Le tribunal de Lisieux a annulé, mardi 4 juin, les poursuites visant trois « gilets jaunes » interpellés non loin du péage de Dozulé, dans le Calvados, le 8 décembre 2018. Ce samedi-là, alors que l’acte IV du mouvement de contestation doit commencer à 14 heures à Paris, le compteur des interpellations s’affole, dès l’aube, pour atteindre en fin de journée près de deux mille arrestations dans toute la France.

Contrairement aux manifestants interpellés sur les lieux du rassemblement parisien, et généralement poursuivis pour des faits de rébellion ou de violence contre les forces de l’ordre, Sébastien, Eddy et Pascal ont été arrêtés au petit matin, avant même le début de la manifestation, et à plus de 200 km de celle-ci.

Venus de Bretagne, les trois hommes ont été contrôlés inopinément par des gendarmes alors qu’ils s’apprêtaient à manifester pour la première fois à Paris. Dans le coffre du conducteur, un menuisier de 38 ans, les forces de l’ordre découvrent notamment une caisse à outils et une scie à bois appartenant à l’un, un pare-pierres et un casque de paintball détenus par l’autre, ou encore un casque de chantier et un gilet jaune concernant le troisième. « Je voulais rentrer chez moi vivant », expliquera plus tard l’un d’eux à son avocat, Me Raphaël Kempf.

L’article 222-14-2 du code pénal a été utilisé de façon systématique pour motiver les poursuites contre les « gilets jaunes »

Ils sont alors placés en garde à vue, avant de recevoir une convocation devant la justice pour « groupement en vue de la préparation de violences ou de dégradations ». L’article 222-14-2 du code pénal, qui permet de sanctionner des actes considérés comme préparatoires à la commission d’une infraction sans qu’il n’y ait eu un début d’exécution de cette infraction, a été utilisé de façon systématique par les juridictions du pays pour motiver les poursuites contre les « gilets jaunes ».

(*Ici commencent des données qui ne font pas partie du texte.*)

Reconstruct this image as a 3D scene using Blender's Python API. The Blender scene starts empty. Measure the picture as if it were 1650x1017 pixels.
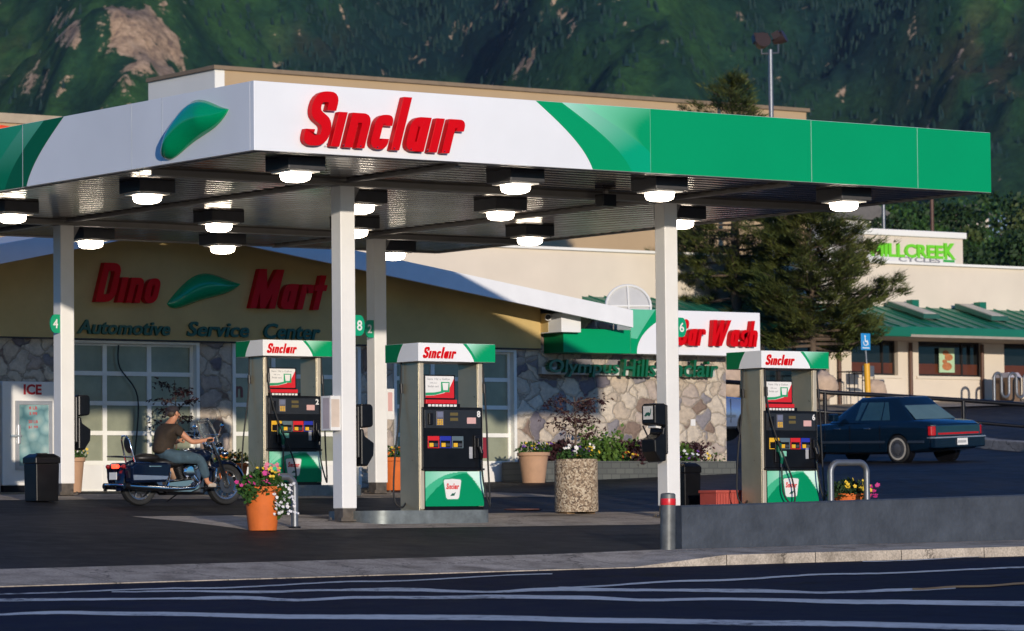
import bpy, bmesh, math, random
from mathutils import Vector, Matrix, noise
random.seed(7)
SC = bpy.context.scene
COL = SC.collection
R = random.random
def U(a, b): return a + (b - a) * R()

# ------------------------------------------------------------------ camera
# World frame: x runs along the front of the canopy, y runs back from the street, z up.
F = 6000.0
PITCH, ROLL = math.radians(3.07), 0.0096
CAM = Vector((-25.97, -41.8, 1.6))
f0 = Vector((.585, .811, 0)).normalized()
r0 = Vector((f0.y, -f0.x, 0))
ZA = Vector((0, 0, 1))
fw = f0 * math.cos(PITCH) + ZA * math.sin(PITCH)
up0 = -f0 * math.sin(PITCH) + ZA * math.cos(PITCH)
CR = r0 * math.cos(ROLL) - up0 * math.sin(ROLL)
CU = up0 * math.cos(ROLL) + r0 * math.sin(ROLL)
cam = bpy.data.cameras.new('camera')
co = bpy.data.objects.new('camera', cam)
COL.objects.link(co)
cam.sensor_width = 36
cam.lens = 36 * F / 1650
cam.clip_start, cam.clip_end = .5, 20000
mw = Matrix.Identity(4)
for i in range(3):
    mw[i][0], mw[i][1], mw[i][2], mw[i][3] = CR[i], CU[i], -fw[i], CAM[i]
co.matrix_world = mw
cam.dof.use_dof = True
cam.dof.focus_distance = 52.5
cam.dof.aperture_fstop = 4.2
SC.camera = co

# ------------------------------------------------------------------ light
SUN_EL, SUN_AZ = math.radians(8.0), math.radians(-20)
sd = Vector((math.sin(SUN_AZ) * math.cos(SUN_EL), -math.cos(SUN_AZ) * math.cos(SUN_EL), math.sin(SUN_EL)))
sl = bpy.data.lights.new('sun', 'SUN')
sl.energy, sl.angle, sl.color = 2.8, math.radians(.6), (1, .89, .76)
so = bpy.data.objects.new('sun', sl)
COL.objects.link(so)
so.rotation_euler = sd.to_track_quat('Z', 'Y').to_euler()
so.location = (0, -60, 60)
W = bpy.data.worlds.new('World')
SC.world = W
W.use_nodes = True
wn = W.node_tree
sky = wn.nodes.new('ShaderNodeTexSky')
sky.sky_type = 'NISHITA'
sky.sun_disc = False
sky.sun_elevation = SUN_EL
sky.sun_rotation = math.pi - SUN_AZ
sky.dust_density = .2
sky.ozone_density = 8.0
sky.air_density = 1.0
wn.nodes['Background'].inputs['Strength'].default_value = .15
wn.links.new(sky.outputs[0], wn.nodes['Background'].inputs['Color'])
SC.view_settings.view_transform = 'Standard'
SC.view_settings.look = 'None'
SC.view_settings.exposure = .37
SC.view_settings.gamma = 1

# ------------------------------------------------------------------ measuring helpers
def ray(px, py): return fw * F + CR * (px - 825.0) + CU * (508.5 - py)
def pl(px, py, ax, val):
    d = ray(px, py)
    return CAM + d * ((val - CAM[ax]) / d[ax])
def pv(px, py, v): return pl(px, py, 1, v)
def pu(px, py, u): return pl(px, py, 0, u)
def pY(px, py, Y):
    d = ray(px, py)
    return CAM + d * (Y / d.dot(f0))
def lerp(a, b, t): return a + (b - a) * t
def sstep(a, b, x):
    t = min(1, max(0, (x - a) / (b - a)))
    return t * t * (3 - 2 * t)
KN = [(-400, .0), (-45, .05), (-16, .60), (-4.5, .915), (-3, 1.085), (3.2, 1.53), (11.5, 1.99), (19, 2.12), (24, 2.22), (55, 3.95), (120, 5.0), (600, 8.0)]
def G(u, v):
    for (a, za), (b, zb) in zip(KN, KN[1:]):
        if v <= b:
            z = lerp(za, zb, (v - a) / (b - a))
            break
    else: z = KN[-1][1]
    z += .008 * max(-30, min(40, u - 2)) * (1 - sstep(-3, 4, v)) * sstep(-30, -5, v)
    z += .033 * min(max(u - 13, 0), 90) * sstep(4, 16, v)
    return z
def gp(px, py, y0=30, y1=160):
    """point of the ground seen at a pixel of the photograph"""
    d = ray(px, py)
    d = d / d.dot(f0)
    t = y0
    while t < y1:
        p = CAM + d * t
        if p.z <= G(p.x, p.y): return Vector((p.x, p.y, G(p.x, p.y)))
        t += .05
    p = CAM + d * y1
    return p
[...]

Défaut de motivation des réquisitions

Maître Raphaël Kempf, qui dénonce « un détournement du droit pénal pour faire du maintien de l’ordre », souligne également le rôle de l’article 78-2-2 du code de procédure pénale : dans le sillage des premières manifestations des « gilets jaunes », les procureurs de toute la France ont pris des réquisitions laissant les coudées franches aux forces de l’ordre pour multiplier les contrôles le 8 décembre 2018, dès 6 heures. Ainsi, de nombreuses fouilles de véhicules et de bagages ont pu être effectuées, de façon massive, dans les gares et les stations de métro parisiennes, ou même, parfois, à des kilomètres de là, aux abords des péages des régions voisines de l’Ile-de-France.

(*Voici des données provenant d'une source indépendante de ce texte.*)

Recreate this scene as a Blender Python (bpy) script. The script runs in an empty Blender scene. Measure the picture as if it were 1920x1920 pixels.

« Des pouvoirs exorbitants ont été donnés aux forces de l’ordre, sans égard pour les exigences constitutionnelles », selon Me Kempf

En s’appuyant sur une décision du Conseil constitutionnel, les trois avocats des prévenus ont plaidé, au début de l’audience, la nullité des poursuites visant leurs clients. Selon une décision prise par le Conseil constitutionnel en 2017, il faut, pour que ces réquisitions prises par les procureurs soient conformes au droit, que les lieux et les périodes visés par les réquisitions aient un lien avec les infractions recherchées. « En résumé, il aurait fallu que des infractions aient déjà été commises sur ce péage, à la même heure », résume Me Kempf, qui précise que d’autres procédures vont être contestées pour des motifs similaires.

Suivant l’avis des avocats, les juges du tribunal de Lisieux ont annulé les réquisitions prises par le procureur pour la journée du 8 décembre 2018, évoquant un « défaut de motivation ». Selon Me Kempf, une telle « annulation des poursuites, motivée par une violation des réquisitions, est une première ». Pour l’avocat, cette décision de justice vient confirmer que, « dans le cadre de la répression policière et judiciaire des “gilets jaunes”, des pouvoirs exorbitants ont été donnés aux forces de l’ordre, sans égard pour les exigences constitutionnelles ».

Selon les derniers chiffres communiqués par le ministère de la justice, à la fin de mars, quelque deux mille personnes ont été condamnées depuis le 17 novembre 2018, date du premier rassemblement des « gilets jaunes ». A l’instar de nombreux avocats, plusieurs instances autonomes, comme l’ONU ou encore le Défenseurs des droits, ont souligné un « affaiblissement » des droits et libertés fondamentales dans la gestion de ce mouvement de contestation sociale.